Monday, Sep. 21, 1931

Prosperity

When the U. S. Press suddenly awoke to the financial potency and comparative prosperity of France last month, many curious eyes turned to France's neighbor and ally, Belgium. Last week Associated Press correspondents finished a report on Belgium's economic position which showed that the people for whom Britons and U. S. citizens once knit thousands of pairs of woolen socks today have the most balanced economic position in Europe, with the possible exception of the Swiss and Dutch.

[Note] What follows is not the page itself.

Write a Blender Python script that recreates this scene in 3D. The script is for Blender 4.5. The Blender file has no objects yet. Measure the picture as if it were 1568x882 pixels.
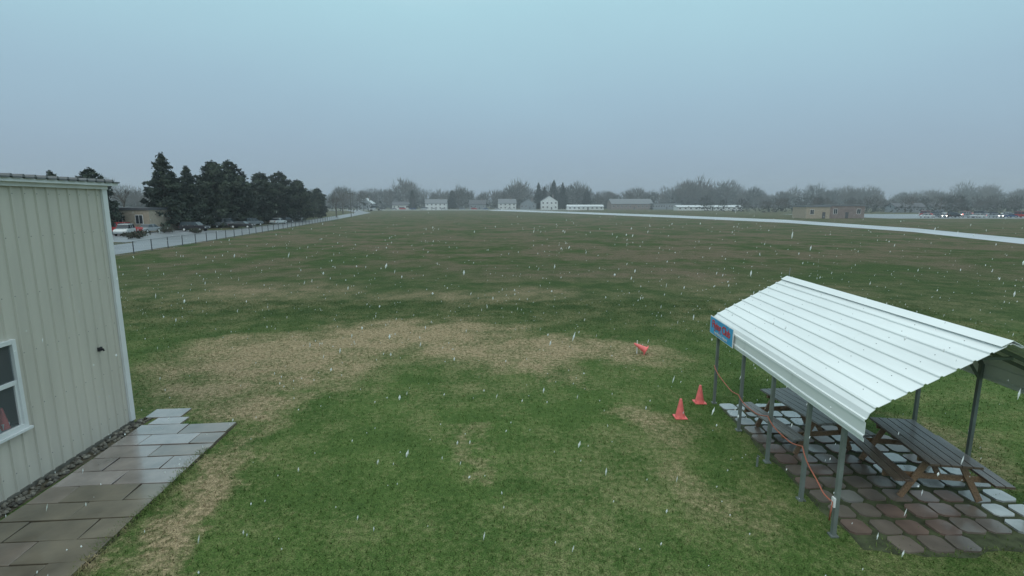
import bpy, math, random
import numpy as np
from mathutils import Vector, Matrix
random.seed(7); rng=np.random.default_rng(7)
K=5/6.0   # survey units -> metres
sc=bpy.context.scene
sc.view_settings.view_transform='Standard'
try: sc.view_settings.look='None'
except Exception: pass
sc.view_settings.exposure=0

# ---------------------------------------------------------------- materials
def new_mat(name):
    m=bpy.data.materials.new(name); m.use_nodes=True
    nt=m.node_tree; b=nt.nodes['Principled BSDF']
    return m,nt,b
def mat(name,col,rough=.7,metal=0,var=.12,scale=3.0,bump=0.0,bscale=30,emis=None,estr=0,spec=None,stretch=None,coat=0):
    m,nt,b=new_mat(name); N=nt.nodes; L=nt.links
    b.inputs['Roughness'].default_value=rough; b.inputs['Metallic'].default_value=metal
    if coat: b.inputs['Coat Weight'].default_value=coat; b.inputs['Coat Roughness'].default_value=.12; b.inputs['Coat IOR'].default_value=1.7
    if spec is not None: b.inputs['Specular IOR Level'].default_value=spec
    tc=N.new('ShaderNodeTexCoord')
    src=tc.outputs['Object']
    if stretch:
        mp=N.new('ShaderNodeMapping'); mp.inputs['Scale'].default_value=stretch
        L.new(src,mp.inputs[0]); src=mp.outputs[0]
    n=N.new('ShaderNodeTexNoise'); n.inputs['Scale'].default_value=scale; n.inputs['Detail'].default_value=6
    L.new(src,n.inputs['Vector'])
    r=N.new('ShaderNodeValToRGB')
    r.color_ramp.elements[0].position=.3; r.color_ramp.elements[1].position=.7
    r.color_ramp.elements[0].color=[max(0,c*(1-var)) for c in col]+[1]
    r.color_ramp.elements[1].color=[min(1,c*(1+var)) for c in col]+[1]
    L.new(n.outputs['Fac'],r.inputs[0]); L.new(r.outputs[0],b.inputs['Base Color'])
    if bump>0:
        n2=N.new('ShaderNodeTexNoise'); n2.inputs['Scale'].default_value=bscale; n2.inputs['Detail'].default_value=4
        L.new(src,n2.inputs['Vector'])
        bp=N.new('ShaderNodeBump'); bp.inputs['Strength'].default_value=bump; bp.inputs['Distance'].default_value=.02
        L.new(n2.outputs['Fac'],bp.inputs['Height']); L.new(bp.outputs[0],b.inputs['Normal'])
    if emis:
        b.inputs['Emission Color'].default_value=list(emis)+[1]; b.inputs['Emission Strength'].default_value=estr
    return m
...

All Belgian government bonds are selling above par. Savings bank deposits are increasing yearly. The Belgian bank discount rate is 2 1/4% as compared with 8% for Germany, 4 1/4% for Britain. Exports almost equal imports. There are only 62,000 unemployed. Antwerp shipping increases yearly, and the city's skyline, almost unchanged since the days of Pieter Breughel and Jan van Eyck, is now stabbed by an up-to-date portentous 20-story skyscraper. The gold coverage of Belgian banknotes is at the proud level of 66%.

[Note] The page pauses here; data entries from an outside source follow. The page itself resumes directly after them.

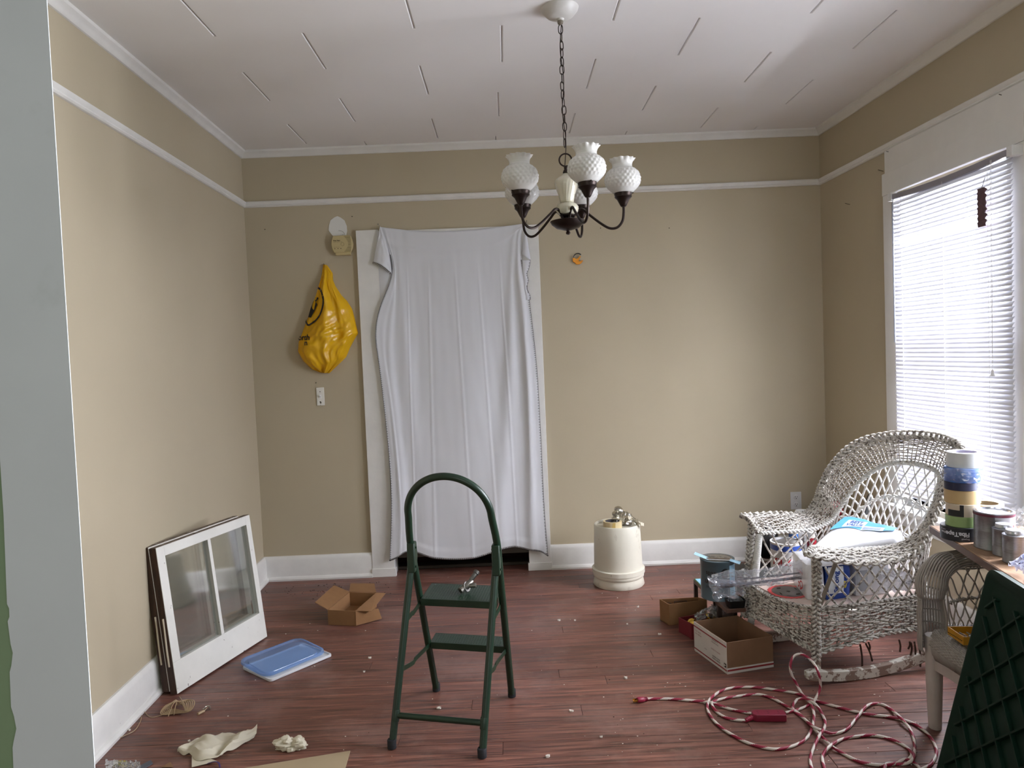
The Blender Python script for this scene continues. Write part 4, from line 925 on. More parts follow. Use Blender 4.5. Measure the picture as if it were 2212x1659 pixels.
mb = MB(); r0 = rrect(W_, H_*1.0, .055); loft([(rrect(W_+.004, H_+.004, .05), .004), (rrect(W_+.002, H_+.002, .05), .013), (rrect(W_-.014, H_-.014, .048), .014), (rrect(W_-.020, H_-.020, .045), .004), (rrect(W_-.05, H_-.05, .035), .002), (rrect(W_-.054, H_-.054, .033), .006), (rrect(W_-.07, H_-.07, .03), .006)], c2, ex, ey, mb, cap0=False, tilty=.06)
part('lid', mb, BLU, t)

# ------------------------------------------------------------------ twin-lead aerial wire, papers, litter
TWINE = mat('tan_wire', 'a58c6c', .5); 
def crop6(u, v, z=0.): return pz(300+u*.1718, 1460+v*.1718, z)
t = thing('wire_bundle', 'tan coiled twin-lead wire bundle on the floor below the leaning sashes', 'wire', tuple(crop6(500, 420)))
mb = MB(); random.seed(5)
for k in range(7):
    c_ = [crop6(620-20*k+random.uniform(-20, 20), 300+12*k, .012), crop6(700-28*k, 330, .030), crop6(640-10*k, 440, .02), crop6(470, 470-8*k, .006), crop6(280+20*k, 480-12*k, .012), crop6(330+14*k, 380-6*k, .030), crop6(470, 330-4*k, .022)]
    mb.tube(smooth_path(c_, 6, True), .0024, 5, closed=True)
for P_ in ([(510, 260, .0), (545, 320, .03), (575, 400, .03), (578, 460, .004)], [(370, 510, .003), (410, 400, .03), (450, 330, .035), (500, 320, .02)], [(440, 490, .003), (455, 400, .028), (475, 330, .035)]):
    mb.tube(smooth_path([crop6(*p) for p in P_], 5), .0018, 5)
P_ = [(480, 450, .008), (300, 490, .003), (170, 520, .003), (110, 495, .003), (75, 455, .004), (30, 465, .003), (30, 530, .003), (5, 600, .003), (-60, 690, .003), (-200, 760, .003), (-330, 830, .003)]
mb.tube(smooth_path([crop6(*p) for p in P_], 6), .0015, 5); part('wire', mb, TWINE, t)
mb = MB(); q = crop6(860, 400, .01); mb.tube([q+Vector((.010*math.cos(a*PI/8), .010*math.sin(a*PI/8), .002)) for a in range(12)], .0022, 6); mb.box(q.x-.016, q.x-.008, q.y-.010, q.y-.002, .002, .010); mb.box(q.x+.006, q.x+.012, q.y-.004, q.y+.006, .003, .010); part('connector', mb, mat('nickel', 'b5b0a5', .3, .8), t)
mb = MB(); a = crop6(740, 480, .006); b_ = crop6(820, 440, .006); mb.tube([a, b_], .006, 8); mb.tube([b_, q], .002, 5); part('plug_barrel', mb, TWINE, t)

def paper(name, label, cat, pts, up, mat_, seed, amp, n=30, fold=3, group=None):
    """crumpled sheet over the floor outline pts (four sides), rising in folds"""
    A, B_, C_, D_ = [smooth_path(p, 4) for p in pts]
    def e_(P_, t_): x = t_*(len(P_)-1); i = min(len(P_)-2, int(x)); return P_[i].lerp(P_[i+1], x-i)
    def f(u, v):
        p = e_(A, u)*(1-v) + e_(C_, u)*v + e_(D_, v)*(1-u) + e_(B_, v)*u - (A[0]*((1-u)*(1-v)) + A[-1]*(u*(1-v)) + C_[0]*((1-u)*v) + C_[-1]*(u*v))
        h = up*(math.sin(PI*v)**.7*math.sin(PI*min(1, u*1.05))**.5)*(.55+.45*math.sin(u*fold*PI+seed)) + amp*(1-2*abs(nz(u*4+seed, v*3, seed))) + amp*.5*nz(u*9, v*8, seed)
        return Vector((p.x, p.y, max(.002, p.z+h)))
    t = thing(name, label, cat, tuple(A[0]), group); mb = MB(); mb.grid(f, n, n); part('sheet', mb, mat_, t, auto=25); return t
PAP = translucent('tissue_paper', 'd8d0bc', .2, .8)
paper('paper_towel', 'long rumpled cream paper towel with pointed ends on the floor at front left', 'paper', (
    [crop6(485, 965), crop6(560, 1005), crop6(660, 1010, .0), crop6(740, 1090), crop6(985, 1060), crop6(1070, 1000), crop6(1190, 945), crop6(1440, 800)],
    [crop6(1440, 800), crop6(1480, 740, .01), crop6(1490, 640, .015)],
    [crop6(485, 965), crop6(700, 840, .0), crop6(850, 790, .0), crop6(1000, 770), crop6(1110, 730), crop6(1300, 755), crop6(1400, 700, .01), crop6(1490, 640, .015)],
    [crop6(485, 965), crop6(485, 966)]), .035, PAP, 2.0, .012, 40, 5)
mb = None
t = thing('paper_scrap', 'torn cream paper strip lying under the long paper towel', 'paper', tuple(crop6(800, 1120))); mb = MB()
Q = [crop6(665, 1015, .004), crop6(665, 1150, .003), crop6(985, 1075, .006), crop6(900, 1040, .008)]
mb.slab(Q[0], Q[1], Q[2], Q[3], .001); part('sheet', mb, PAP, t, smooth=False)
t = thing('purple_scrap', 'small curl of purple plastic beside the rumpled paper towel', 'scrap', tuple(crop6(980, 1090))); mb = MB(); mb.tube(smooth_path([crop6(850, 1105, .004), crop6(940, 1080, .01), crop6(1000, 1090, .01), crop6(1020, 1150, .004)], 5), .003, 6, flat=.3); part('strip', mb, mat('purple_plastic', '3a2a5c', .4), t)
def wad(name, label, pc, r, sc, seed, m_):
    t = thing(name, label, 'paper', tuple(pc)); mb = MB(); n = 26
    prof = [(math.sin(PI*i/n), -math.cos(PI*i/n)) for i in range(n+1)]; mb.lathe(prof, 40)
    for i, v in enumerate(mb.v):
        p = Vector(v); q_ = p.normalized(); k_ = 1+.55*(abs(nz(q_.x*1.8+seed, q_.y*1.8, q_.z*1.8))-.25)+.35*(abs(nz(q_.x*4, q_.y*4+seed, q_.z*4))-.2)
        k_ *= (1+.35*abs(p.x)) * (1-.35*math.exp(-((p.x-.15)/.22)**2)*(p.z > 0))
        mb.v[i] = (pc.x+p.x*k_*r*sc[0], pc.y+p.y*k_*r*sc[1], max(.001, pc.z+p.z*k_*r*sc[2]))
    part('sheet', mb, m_, t, auto=28)
wad('crumpled_paper', 'crumpled ball of white paper on the floor in front of the ladder', pz(630, 1607, .018), .042, (1.0, .6, .62), 3, PAP)
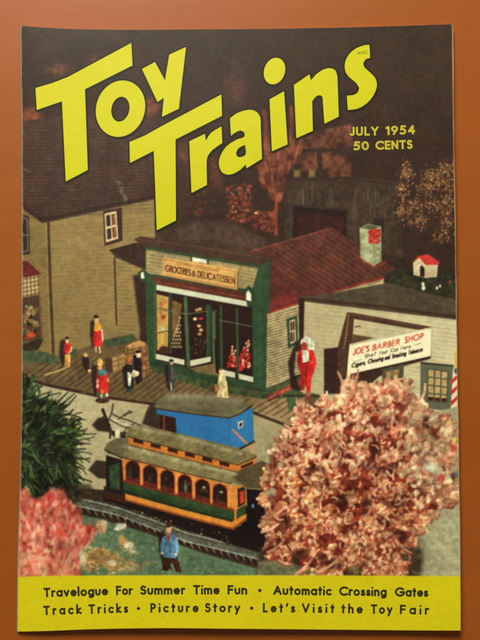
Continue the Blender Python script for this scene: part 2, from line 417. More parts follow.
# upper window
I_WIN = new_id('printed_window', 'white framed upstairs window of the ochre house')
poly([(103, 211), (122, 207.5), (122.5, 241), (104.5, 246)], (62, 36, 32), I_WIN, 1)
poly([(104.5, 213.5), (116.2, 211), (118.4, 238.6), (106, 242.5)], (186, 170, 128), I_WIN, .9)
for (u0, u1) in ((.12, .46), (.56, .88)):
    for (v0, v1) in ((.08, .47), (.55, .92)):
        q = [quad((104.5, 213.5), (116.2, 211), (118.4, 238.6), (106, 242.5), u, v) for u, v in ((u0, v0), (u1, v0), (u1, v1), (u0, v1))]
        poly(q, (48, 38, 36) if u0 < .3 else (98, 56, 38), None, .7, .5)
line([(114, 216), (115.4, 236)], .9, (176, 120, 60), None, .9, .3, .7)
# lean-to and its roof
poly([(109.5, 250), (136, 243), (150, 240), (150, 272), (130, 263), (115.6, 257.5)], (56, 38, 31), I_HOUSE, 1.1, .35)
line([(110, 250.5), (136, 243.5)], 1.2, (36, 26, 22)); line([(111, 252), (130, 264), (147, 271)], 1, (84, 62, 46), None, 1, .3, .5)
line([(114.5, 258), (116.5, 325)], 1.6, (60, 42, 30), I_HOUSE)
poly([(133, 276), (148, 272), (150, 366), (138, 352), (140, 330), (136, 300)], (44, 28, 22), None, 3.0, .3, None, .92)
# left shop of the house: awning, sign, show window
poly([(15, 214), (29, 216), (30, 254), (15, 256)], (50, 38, 34), I_HOUSE, 1.0)
line([(22, 217), (27.3, 219), (28, 251), (22, 252)], 1.0, (128, 122, 106), None, .9, .2, .8); line([(22, 235), (28, 235)], 1.0, (128, 122, 106), None, .9, .2, .8)
poly([(15, 260), (27, 261), (41.5, 274), (15, 280)], (98, 36, 32), I_HOUSE, 1.1, .35)
sg = [(15, 279), (38.5, 275.5), (39.5, 293.5), (15, 299)]
poly(sg, (170, 150, 100), I_HOUSE, 1)
for v in (.08, .3, .52, .75, .95): line([quad(*sg, .1, v), quad(*sg, 1, v)], 1.0, (76, 52, 36), None, .9, .3, .8)
for u in (.35, .5, .66, .82, .97): line([quad(*sg, u, 0), quad(*sg, u, 1)], 1.0, (76, 52, 36), None, .9, .3, .8)
poly([(15, 299), (40, 295), (43, 338), (15, 344)], (72, 52, 38), I_HOUSE, 1.1, .3)
for i in range(46):
    ell(random.uniform(24, 38), random.uniform(303, 334), random.uniform(1, 2.2), random.uniform(1.2, 3), jit(random.choice([(120, 100, 60), (140, 66, 44), (56, 66, 42), (46, 32, 26), (150, 130, 80)]), 14), None, 1.2, .4, 0, .8)
ell(31, 335, 4.6, 3, (176, 68, 40), None, 1.8, .4); ell(27, 338, 2.5, 2, (150, 54, 34), None, 1.2, .4)
poly([(15, 346), (42, 338), (43, 341), (38, 350), (15, 356)], (50, 38, 28), I_HOUSE, 1.2, .4)
line([(39.6, 296), (42, 338)], 1.4, (104, 78, 46), None, 1)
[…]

Interviewed, Belgian industrialists credited the country's happy state to the German army. At one blow old-fashioned factories, mills and mines were wiped out. After the War they were rebuilt with German reparations money in accordance with the most modern production methods, thus giving the country a great advantage over Great Britain, for example, most of whose industrial equipment still remains antiquated.

Last week's A. P. report closed with a statement by Paul van Zeeland, director of the Belgian National Bank and secretary of the Belgian Economic Council:

"Speaking purely for myself I consider Belgium's economic status the most secure in all Europe.

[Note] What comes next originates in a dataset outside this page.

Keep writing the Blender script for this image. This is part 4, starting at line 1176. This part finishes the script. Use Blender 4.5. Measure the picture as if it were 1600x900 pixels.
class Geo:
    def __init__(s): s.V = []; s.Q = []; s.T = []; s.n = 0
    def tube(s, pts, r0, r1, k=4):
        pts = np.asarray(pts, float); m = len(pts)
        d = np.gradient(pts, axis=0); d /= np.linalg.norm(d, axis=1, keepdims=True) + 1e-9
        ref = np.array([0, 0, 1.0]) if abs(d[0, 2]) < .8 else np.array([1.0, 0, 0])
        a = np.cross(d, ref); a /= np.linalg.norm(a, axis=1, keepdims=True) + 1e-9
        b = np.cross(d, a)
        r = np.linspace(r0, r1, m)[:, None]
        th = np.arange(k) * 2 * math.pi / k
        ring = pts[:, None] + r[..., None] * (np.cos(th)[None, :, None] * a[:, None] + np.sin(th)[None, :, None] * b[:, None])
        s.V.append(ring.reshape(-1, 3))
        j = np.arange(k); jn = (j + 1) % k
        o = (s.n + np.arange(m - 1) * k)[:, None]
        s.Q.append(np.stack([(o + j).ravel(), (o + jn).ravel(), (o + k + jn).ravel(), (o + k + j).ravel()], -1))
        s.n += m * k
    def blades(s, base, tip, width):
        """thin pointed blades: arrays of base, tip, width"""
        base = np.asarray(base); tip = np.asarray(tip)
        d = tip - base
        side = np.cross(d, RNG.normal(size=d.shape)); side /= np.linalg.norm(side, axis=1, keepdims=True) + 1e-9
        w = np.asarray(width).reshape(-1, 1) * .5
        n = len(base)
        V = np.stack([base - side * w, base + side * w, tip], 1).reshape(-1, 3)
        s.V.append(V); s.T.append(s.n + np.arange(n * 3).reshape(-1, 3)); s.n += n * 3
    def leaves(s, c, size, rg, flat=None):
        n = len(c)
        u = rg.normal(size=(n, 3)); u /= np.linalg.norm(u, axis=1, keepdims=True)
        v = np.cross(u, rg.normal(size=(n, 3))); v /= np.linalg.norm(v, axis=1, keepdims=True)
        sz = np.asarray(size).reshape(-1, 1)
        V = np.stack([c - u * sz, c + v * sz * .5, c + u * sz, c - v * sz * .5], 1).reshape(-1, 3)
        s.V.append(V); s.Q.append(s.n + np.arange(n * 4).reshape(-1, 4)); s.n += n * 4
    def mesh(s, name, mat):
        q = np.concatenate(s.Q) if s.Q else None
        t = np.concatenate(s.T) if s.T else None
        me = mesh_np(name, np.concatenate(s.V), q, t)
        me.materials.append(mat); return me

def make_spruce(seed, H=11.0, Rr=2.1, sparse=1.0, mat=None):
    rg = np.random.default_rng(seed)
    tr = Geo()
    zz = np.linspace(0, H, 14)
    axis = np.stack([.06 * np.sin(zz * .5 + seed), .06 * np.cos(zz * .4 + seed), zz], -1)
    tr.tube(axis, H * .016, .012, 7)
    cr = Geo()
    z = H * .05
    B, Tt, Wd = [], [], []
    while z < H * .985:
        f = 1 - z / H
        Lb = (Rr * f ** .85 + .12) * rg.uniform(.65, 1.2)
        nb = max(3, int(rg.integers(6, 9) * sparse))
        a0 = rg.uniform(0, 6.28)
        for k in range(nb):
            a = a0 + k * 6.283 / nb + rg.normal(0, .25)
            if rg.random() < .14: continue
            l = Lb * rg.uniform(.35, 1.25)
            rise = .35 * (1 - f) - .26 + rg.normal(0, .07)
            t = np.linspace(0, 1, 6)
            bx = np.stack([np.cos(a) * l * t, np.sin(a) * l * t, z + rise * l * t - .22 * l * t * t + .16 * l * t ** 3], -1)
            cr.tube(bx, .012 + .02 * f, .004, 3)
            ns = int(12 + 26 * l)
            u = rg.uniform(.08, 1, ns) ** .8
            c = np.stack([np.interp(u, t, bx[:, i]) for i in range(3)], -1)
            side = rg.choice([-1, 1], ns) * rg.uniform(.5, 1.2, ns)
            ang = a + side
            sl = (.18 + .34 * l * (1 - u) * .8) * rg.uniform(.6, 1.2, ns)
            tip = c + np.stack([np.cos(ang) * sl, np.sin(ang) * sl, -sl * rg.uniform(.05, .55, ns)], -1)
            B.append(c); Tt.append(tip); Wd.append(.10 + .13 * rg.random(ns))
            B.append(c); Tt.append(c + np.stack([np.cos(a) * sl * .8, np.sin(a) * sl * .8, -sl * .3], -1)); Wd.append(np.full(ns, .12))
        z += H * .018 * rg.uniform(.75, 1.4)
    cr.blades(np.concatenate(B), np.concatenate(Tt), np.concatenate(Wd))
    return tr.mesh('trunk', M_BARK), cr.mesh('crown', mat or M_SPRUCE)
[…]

"First, we have stabilized our currency at a rate favorable to our productive industry [one Belgian franc: 3-c-]. Second, our industrialists not only completely modernized their processes but declined to yield to the clamor for higher dividends and instead built up reserves. Third, a large part of Belgian industry remained in the hands of small, individual owners and families who with amazing suppleness adapted themselves to changing conditions. Fourth, Belgian industry did not make the mistake of overexpanding. . . ."

Both M. van Zeeland and the Associated Press omitted one important cause of Belgium's prosperity, her African colonies. Much water has flowed under many bridges since the bold bad days of King Leopold and the rubber atrocities in the Congo. Today the Belgian Congo produces no rubber (plantation rubber is being cultivated to regain the market that wild Congo rubber once commanded), but it does produce enough coffee and cotton to fill a large part of Belgium's needs. Palm nuts and palm oil are the most important assets of the colony, mining excepted.